Simple Minds
Sparkle in the Rain
A&M, 1984

While in the States Glaswegian band Simple Minds are remembered as an ’80s one-hit wonder for their contribution to the soundtrack for John Hughes’ teen flick classic Breakfast Club, “Don’t You (Forget About Me),” on the other side of the pond they segued that success into grandiose stadium tours and subsequent albums with a grandeur to match. I, like the rest of America, had lost interest by the time their sculpted pop bloated into something else, but then my introduction to the band dated back a little further to this, their seventh, and in my probably not so humble opinion, best album.

As a little research reveals, Simple Minds had evolved from a new wave interpretation of Roxy Music pomp into artful purveyors of majestic rock, not unlike contemporaries U2 in their scope and blurring of the personal and political thematically. For Sparkle in the Rain, they had even recruited Steve Lillywhite, the producer of Bono and company’s first three albums. Lillywhite no doubt had a hand in helping shape this record into the brilliant mix of ambiance and regal songwriting that it is.

Beginning with the thunderous “Up on the Catwalk,” the first thing we here is the beat being counted off before a snare crashes to announce the song. Singer Jim Kerr still has a little Bryan Ferry in his delivery, but singing, “I will be, I will be there,” it’s also hard not to hear a little Bono Vox too. It is on the subsequent track, however, that the band shows some of the grand pop instincts that would lead to their big single as well as a hit album, the forthcoming Once Upon a Time. What makes the song—and the album—stand out is the sense of space it possesses. Its sonic facade seems vast; guitars seem to emerge from a great distance only to recede back within some deep well. And when Kerr calls out, “I couldn’t sleep a wink last night,” over Charles Burchill’s rippling guitar lines on “Speed Your Love to Me,” he seems to be singing from some great precipice.

This collusion of atmosphere and song comes to a head with “Waterfront,” the album’s centerpiece. The song begins with a throbbing bassline that gives way to soft drum explosions and a wailing of guitars. Michael MacNeil’s keyboards are at once otherworldly and organic, like the groan of some great intergalactic glacier. Kerr barely has to say a word so that when he commands, “Come in, come out of the rain,” it somehow seems poignant. This is clearly one for the ages.

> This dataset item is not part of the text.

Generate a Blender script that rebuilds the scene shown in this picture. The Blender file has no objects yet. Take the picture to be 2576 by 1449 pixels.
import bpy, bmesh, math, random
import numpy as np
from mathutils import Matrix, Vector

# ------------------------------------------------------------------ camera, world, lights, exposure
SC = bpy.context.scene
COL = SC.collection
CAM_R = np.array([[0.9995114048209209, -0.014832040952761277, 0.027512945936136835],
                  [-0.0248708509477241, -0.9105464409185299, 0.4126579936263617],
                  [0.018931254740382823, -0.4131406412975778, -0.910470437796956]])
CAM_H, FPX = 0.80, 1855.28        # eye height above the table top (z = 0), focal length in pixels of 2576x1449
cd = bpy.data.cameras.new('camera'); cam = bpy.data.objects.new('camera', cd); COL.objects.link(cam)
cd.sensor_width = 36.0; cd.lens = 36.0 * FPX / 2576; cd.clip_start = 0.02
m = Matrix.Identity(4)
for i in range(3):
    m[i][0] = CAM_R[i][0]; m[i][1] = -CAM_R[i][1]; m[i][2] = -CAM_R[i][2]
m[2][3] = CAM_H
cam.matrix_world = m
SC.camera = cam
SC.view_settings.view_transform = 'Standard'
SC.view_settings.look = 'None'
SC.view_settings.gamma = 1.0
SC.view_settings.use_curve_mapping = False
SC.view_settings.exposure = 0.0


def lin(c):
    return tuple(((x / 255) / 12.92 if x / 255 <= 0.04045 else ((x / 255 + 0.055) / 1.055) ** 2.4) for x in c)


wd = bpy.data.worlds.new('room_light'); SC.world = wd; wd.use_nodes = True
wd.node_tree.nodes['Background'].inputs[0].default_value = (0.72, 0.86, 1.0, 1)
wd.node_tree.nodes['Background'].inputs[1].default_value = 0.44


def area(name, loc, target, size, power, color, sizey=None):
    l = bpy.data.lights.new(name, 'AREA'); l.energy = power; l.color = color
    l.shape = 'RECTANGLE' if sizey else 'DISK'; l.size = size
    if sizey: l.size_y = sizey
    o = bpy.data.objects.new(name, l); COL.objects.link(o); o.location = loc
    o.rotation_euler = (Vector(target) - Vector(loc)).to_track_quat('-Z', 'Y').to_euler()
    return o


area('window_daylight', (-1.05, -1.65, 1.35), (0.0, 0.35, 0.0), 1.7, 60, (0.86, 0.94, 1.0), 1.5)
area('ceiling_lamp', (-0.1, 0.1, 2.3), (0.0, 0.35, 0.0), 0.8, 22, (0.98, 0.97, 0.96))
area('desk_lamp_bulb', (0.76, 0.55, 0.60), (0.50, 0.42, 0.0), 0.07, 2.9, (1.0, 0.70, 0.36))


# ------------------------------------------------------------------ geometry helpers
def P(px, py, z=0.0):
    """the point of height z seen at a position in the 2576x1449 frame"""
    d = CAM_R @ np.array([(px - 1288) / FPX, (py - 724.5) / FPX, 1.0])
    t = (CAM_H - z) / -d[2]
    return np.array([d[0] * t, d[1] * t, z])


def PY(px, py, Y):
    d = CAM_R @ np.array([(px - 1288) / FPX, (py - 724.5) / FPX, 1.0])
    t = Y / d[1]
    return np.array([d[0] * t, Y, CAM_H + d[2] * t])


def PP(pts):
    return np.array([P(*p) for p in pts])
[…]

With the late Kirsty MacColl lending her vocals (she was married to Lillywhite at the time), Simple Minds even make Lou Reed’s “Street Hassle” sound more tender than smarmy. “‘C’ Moon Cry Like a Baby” is similarly undercut with a sensitivity that belies its grand refrains. With “The Kick Inside of Me” and “Shake Off the Ghosts” making the shift between up-tempo anthem and instrumental retreat, the album ends with its two sides shown vividly. This mix between the bold and the beatific is what makes Sparkle in the Rain still sound striking and that proves that Simple Minds were much more than most remember.